Repeat exactly the lines from the one containing "(.80, .80, .79), .25, spec=.5, bump=.012, bscale=500)" through the last line of the records below, both included, and nothing else.

+===+

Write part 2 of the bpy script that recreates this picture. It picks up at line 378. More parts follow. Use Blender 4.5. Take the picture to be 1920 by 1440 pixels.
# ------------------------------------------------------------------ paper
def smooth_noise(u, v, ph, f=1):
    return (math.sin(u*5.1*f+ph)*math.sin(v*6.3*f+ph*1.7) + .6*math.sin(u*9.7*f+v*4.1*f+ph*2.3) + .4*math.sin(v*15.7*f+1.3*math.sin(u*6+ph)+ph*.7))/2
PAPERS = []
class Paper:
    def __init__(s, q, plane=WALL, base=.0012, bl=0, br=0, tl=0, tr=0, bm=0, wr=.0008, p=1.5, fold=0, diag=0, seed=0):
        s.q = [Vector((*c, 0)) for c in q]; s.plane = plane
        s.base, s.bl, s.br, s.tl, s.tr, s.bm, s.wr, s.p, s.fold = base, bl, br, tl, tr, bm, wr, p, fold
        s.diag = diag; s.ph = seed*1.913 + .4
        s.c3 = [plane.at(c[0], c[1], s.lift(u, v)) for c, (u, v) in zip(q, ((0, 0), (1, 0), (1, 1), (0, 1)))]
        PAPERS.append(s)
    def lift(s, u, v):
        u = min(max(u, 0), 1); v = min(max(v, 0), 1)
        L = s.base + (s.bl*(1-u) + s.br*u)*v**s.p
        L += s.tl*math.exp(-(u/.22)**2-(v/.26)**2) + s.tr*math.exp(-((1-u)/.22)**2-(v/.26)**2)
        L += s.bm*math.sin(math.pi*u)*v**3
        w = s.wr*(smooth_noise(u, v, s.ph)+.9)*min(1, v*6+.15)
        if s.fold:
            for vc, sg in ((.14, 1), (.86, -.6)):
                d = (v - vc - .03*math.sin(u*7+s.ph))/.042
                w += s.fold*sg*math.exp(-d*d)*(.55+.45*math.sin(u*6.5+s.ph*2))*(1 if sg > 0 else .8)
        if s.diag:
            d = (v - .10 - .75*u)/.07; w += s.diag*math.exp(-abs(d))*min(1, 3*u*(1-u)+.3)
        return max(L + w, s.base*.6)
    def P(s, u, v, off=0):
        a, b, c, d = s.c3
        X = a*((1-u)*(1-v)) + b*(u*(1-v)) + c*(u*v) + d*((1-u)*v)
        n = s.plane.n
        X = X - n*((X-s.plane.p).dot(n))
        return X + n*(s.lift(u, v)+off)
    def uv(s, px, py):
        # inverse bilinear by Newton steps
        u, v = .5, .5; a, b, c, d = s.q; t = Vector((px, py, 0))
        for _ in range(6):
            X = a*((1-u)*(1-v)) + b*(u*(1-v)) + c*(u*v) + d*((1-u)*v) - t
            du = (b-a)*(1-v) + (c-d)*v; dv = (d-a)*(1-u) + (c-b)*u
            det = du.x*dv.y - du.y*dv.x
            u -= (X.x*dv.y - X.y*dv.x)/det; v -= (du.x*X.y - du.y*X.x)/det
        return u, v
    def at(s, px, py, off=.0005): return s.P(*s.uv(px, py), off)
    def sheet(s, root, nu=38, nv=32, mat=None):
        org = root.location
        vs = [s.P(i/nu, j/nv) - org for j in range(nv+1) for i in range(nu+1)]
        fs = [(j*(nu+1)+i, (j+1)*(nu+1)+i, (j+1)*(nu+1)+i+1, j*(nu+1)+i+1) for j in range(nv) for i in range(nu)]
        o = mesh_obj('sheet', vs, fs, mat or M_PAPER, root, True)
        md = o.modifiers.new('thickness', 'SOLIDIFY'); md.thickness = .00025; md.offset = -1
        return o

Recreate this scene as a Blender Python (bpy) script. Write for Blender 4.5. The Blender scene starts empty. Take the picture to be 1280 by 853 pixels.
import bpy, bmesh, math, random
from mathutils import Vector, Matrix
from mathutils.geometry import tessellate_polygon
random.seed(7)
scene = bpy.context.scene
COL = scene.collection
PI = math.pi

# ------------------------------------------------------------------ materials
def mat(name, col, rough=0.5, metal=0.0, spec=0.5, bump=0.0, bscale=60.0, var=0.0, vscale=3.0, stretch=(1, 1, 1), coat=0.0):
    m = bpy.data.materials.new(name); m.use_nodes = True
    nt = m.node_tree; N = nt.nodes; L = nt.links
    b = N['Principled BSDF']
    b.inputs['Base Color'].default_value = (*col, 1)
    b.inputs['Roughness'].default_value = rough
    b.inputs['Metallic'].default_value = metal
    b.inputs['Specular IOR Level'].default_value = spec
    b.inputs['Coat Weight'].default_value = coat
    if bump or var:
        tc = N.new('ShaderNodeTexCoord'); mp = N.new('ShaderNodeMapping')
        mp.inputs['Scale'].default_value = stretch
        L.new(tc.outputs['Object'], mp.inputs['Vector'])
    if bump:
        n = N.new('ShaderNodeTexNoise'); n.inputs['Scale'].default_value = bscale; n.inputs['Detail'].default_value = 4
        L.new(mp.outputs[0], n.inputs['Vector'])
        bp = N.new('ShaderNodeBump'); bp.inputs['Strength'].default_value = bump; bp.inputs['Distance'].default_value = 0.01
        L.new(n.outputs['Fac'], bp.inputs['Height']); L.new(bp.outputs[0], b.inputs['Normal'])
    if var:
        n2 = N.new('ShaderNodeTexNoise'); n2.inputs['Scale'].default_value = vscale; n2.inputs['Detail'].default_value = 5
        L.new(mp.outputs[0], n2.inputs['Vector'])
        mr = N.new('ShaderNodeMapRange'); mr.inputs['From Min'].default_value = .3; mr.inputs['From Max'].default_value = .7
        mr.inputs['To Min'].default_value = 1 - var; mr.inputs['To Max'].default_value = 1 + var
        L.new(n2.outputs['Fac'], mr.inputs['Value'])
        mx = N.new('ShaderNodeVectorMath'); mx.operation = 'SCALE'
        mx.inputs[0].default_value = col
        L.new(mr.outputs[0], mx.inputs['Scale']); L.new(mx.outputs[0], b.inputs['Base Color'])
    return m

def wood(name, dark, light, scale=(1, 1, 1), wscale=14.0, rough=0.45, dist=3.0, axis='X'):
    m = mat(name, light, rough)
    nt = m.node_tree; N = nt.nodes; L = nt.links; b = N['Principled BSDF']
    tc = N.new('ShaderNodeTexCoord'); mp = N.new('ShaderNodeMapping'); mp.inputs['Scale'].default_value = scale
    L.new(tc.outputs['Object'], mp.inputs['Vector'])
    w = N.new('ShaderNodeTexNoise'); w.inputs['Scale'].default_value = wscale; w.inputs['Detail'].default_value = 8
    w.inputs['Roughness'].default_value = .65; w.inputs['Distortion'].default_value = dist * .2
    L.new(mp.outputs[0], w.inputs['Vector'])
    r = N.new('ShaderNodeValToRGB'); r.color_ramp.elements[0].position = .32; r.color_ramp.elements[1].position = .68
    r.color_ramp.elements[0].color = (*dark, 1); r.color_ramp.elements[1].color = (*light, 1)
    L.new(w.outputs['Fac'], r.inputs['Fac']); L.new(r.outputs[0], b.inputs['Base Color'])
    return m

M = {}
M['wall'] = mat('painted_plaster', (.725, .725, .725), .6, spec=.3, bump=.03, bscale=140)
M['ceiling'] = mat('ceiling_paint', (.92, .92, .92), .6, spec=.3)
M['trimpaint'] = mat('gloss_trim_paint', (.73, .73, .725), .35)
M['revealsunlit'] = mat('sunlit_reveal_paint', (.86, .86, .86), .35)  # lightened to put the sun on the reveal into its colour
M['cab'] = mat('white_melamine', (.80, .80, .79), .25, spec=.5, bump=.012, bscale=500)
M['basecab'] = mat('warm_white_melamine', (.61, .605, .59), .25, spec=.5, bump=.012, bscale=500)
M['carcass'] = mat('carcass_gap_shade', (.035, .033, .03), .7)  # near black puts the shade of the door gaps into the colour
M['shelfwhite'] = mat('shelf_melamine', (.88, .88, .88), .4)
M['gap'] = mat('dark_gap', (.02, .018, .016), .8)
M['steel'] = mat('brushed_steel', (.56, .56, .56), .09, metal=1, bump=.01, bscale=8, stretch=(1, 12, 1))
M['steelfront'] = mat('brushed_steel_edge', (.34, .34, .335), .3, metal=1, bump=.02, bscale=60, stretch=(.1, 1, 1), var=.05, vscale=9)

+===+

**Answer in full**
M['cab'] = mat('white_melamine', (.80, .80, .79), .25, spec=.5, bump=.012, bscale=500)
M['basecab'] = mat('warm_white_melamine', (.61, .605, .59), .25, spec=.5, bump=.012, bscale=500)
M['carcass'] = mat('carcass_gap_shade', (.035, .033, .03), .7)  # near black puts the shade of the door gaps into the colour
M['shelfwhite'] = mat('shelf_melamine', (.88, .88, .88), .4)
M['gap'] = mat('dark_gap', (.02, .018, .016), .8)
M['steel'] = mat('brushed_steel', (.56, .56, .56), .09, metal=1, bump=.01, bscale=8, stretch=(1, 12, 1))
M['steelfront'] = mat('brushed_steel_edge', (.34, .34, .335), .3, metal=1, bump=.02, bscale=60, stretch=(.1, 1, 1), var=.05, vscale=9)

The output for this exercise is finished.